Accessibility to the transmitters was difficult because they were located on the piping near the ceiling of a high-bay building. “The customer had done the installation and wiring, and then called to tell us that the transmitters were indicating totally erroneous readings on the flow computer,” says Weinstein. “When we visited the site to troubleshoot, we agreed.”

Reducing Troubleshooting Time

“I thought this would be a good time to try our new HART communicator. I hooked it up to the pressure-transmitter terminals on the flow computer, and established communication with the transmitter,” says Weinstein. “It came back and said, ‘I am a temperature transmitter.’ ”
Within minutes, Weinstein found that his customer had incorrectly wired the two transmitters. “Troubleshooting with HART is a dream.

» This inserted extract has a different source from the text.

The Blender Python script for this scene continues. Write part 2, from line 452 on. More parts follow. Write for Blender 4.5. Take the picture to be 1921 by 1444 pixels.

Without the HART-enabled devices, it would’ve taken much longer—probably an hour just to get 50 feet in the air to start.”

Weinstein says that HART adds loop-validation functions to V-F’s applications like the ability to identify the transmitter at the end of the loop or driving a 4-20mA signal in the loop to verify proper response at a flow computer, chart recorder, or indicator. “These capabilities not only identify proper wiring terminations, they help us find potential ground-loop issues and configuration errors in the transmitter or secondary electronics,” he says.

“I’am not aware of any other standard for digital communication on a 4-20mA loop. As proprietary protocols fall by the wayside, more instrument manufacturers jump on the HART bandwagon. Why carry two or three communicators, when you can carry just one?”